What to work on:
Repeat each line word for word.

Information shown:
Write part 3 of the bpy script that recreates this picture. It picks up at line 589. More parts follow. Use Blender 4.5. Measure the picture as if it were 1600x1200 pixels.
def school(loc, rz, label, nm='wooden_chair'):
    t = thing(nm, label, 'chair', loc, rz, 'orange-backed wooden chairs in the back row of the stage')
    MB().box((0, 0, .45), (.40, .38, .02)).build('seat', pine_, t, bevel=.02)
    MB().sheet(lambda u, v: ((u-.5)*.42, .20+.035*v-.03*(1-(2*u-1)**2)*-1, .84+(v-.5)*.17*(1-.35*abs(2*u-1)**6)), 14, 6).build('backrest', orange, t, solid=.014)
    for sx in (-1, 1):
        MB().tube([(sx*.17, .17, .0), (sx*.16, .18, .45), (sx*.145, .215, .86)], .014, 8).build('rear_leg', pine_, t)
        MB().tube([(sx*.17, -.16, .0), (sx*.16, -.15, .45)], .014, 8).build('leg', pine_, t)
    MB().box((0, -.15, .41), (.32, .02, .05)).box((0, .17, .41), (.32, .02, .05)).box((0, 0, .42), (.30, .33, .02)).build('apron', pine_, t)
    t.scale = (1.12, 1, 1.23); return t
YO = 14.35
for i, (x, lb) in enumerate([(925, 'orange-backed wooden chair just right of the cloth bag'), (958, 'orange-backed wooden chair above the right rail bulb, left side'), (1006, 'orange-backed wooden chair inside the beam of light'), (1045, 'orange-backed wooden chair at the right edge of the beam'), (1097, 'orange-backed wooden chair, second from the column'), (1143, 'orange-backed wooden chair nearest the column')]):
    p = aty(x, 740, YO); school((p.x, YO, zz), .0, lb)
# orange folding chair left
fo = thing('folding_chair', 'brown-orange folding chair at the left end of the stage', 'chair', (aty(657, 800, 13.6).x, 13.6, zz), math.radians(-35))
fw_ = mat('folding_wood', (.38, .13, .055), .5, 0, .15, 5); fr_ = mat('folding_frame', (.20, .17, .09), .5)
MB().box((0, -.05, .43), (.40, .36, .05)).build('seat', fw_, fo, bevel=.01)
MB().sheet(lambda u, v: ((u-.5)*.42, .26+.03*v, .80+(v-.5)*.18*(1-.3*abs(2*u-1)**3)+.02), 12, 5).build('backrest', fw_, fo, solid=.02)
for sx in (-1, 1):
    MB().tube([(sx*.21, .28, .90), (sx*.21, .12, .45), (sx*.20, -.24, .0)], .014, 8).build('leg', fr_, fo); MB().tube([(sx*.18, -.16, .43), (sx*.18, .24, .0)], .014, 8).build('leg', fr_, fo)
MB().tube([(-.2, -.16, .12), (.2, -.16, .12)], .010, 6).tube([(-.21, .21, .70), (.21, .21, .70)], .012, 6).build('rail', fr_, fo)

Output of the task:
Write part 3 of the bpy script that recreates this picture. It picks up at line 589. More parts follow. Use Blender 4.5. Measure the picture as if it were 1600x1200 pixels.
def school(loc, rz, label, nm='wooden_chair'):
    t = thing(nm, label, 'chair', loc, rz, 'orange-backed wooden chairs in the back row of the stage')
    MB().box((0, 0, .45), (.40, .38, .02)).build('seat', pine_, t, bevel=.02)
    MB().sheet(lambda u, v: ((u-.5)*.42, .20+.035*v-.03*(1-(2*u-1)**2)*-1, .84+(v-.5)*.17*(1-.35*abs(2*u-1)**6)), 14, 6).build('backrest', orange, t, solid=.014)
    for sx in (-1, 1):
        MB().tube([(sx*.17, .17, .0), (sx*.16, .18, .45), (sx*.145, .215, .86)], .014, 8).build('rear_leg', pine_, t)
        MB().tube([(sx*.17, -.16, .0), (sx*.16, -.15, .45)], .014, 8).build('leg', pine_, t)
    MB().box((0, -.15, .41), (.32, .02, .05)).box((0, .17, .41), (.32, .02, .05)).box((0, 0, .42), (.30, .33, .02)).build('apron', pine_, t)
    t.scale = (1.12, 1, 1.23); return t
YO = 14.35
for i, (x, lb) in enumerate([(925, 'orange-backed wooden chair just right of the cloth bag'), (958, 'orange-backed wooden chair above the right rail bulb, left side'), (1006, 'orange-backed wooden chair inside the beam of light'), (1045, 'orange-backed wooden chair at the right edge of the beam'), (1097, 'orange-backed wooden chair, second from the column'), (1143, 'orange-backed wooden chair nearest the column')]):
    p = aty(x, 740, YO); school((p.x, YO, zz), .0, lb)
# orange folding chair left
fo = thing('folding_chair', 'brown-orange folding chair at the left end of the stage', 'chair', (aty(657, 800, 13.6).x, 13.6, zz), math.radians(-35))
fw_ = mat('folding_wood', (.38, .13, .055), .5, 0, .15, 5); fr_ = mat('folding_frame', (.20, .17, .09), .5)
MB().box((0, -.05, .43), (.40, .36, .05)).build('seat', fw_, fo, bevel=.01)
MB().sheet(lambda u, v: ((u-.5)*.42, .26+.03*v, .80+(v-.5)*.18*(1-.3*abs(2*u-1)**3)+.02), 12, 5).build('backrest', fw_, fo, solid=.02)
for sx in (-1, 1):
    MB().tube([(sx*.21, .28, .90), (sx*.21, .12, .45), (sx*.20, -.24, .0)], .014, 8).build('leg', fr_, fo); MB().tube([(sx*.18, -.16, .43), (sx*.18, .24, .0)], .014, 8).build('leg', fr_, fo)
MB().tube([(-.2, -.16, .12), (.2, -.16, .12)], .010, 6).tube([(-.21, .21, .70), (.21, .21, .70)], .012, 6).build('rail', fr_, fo)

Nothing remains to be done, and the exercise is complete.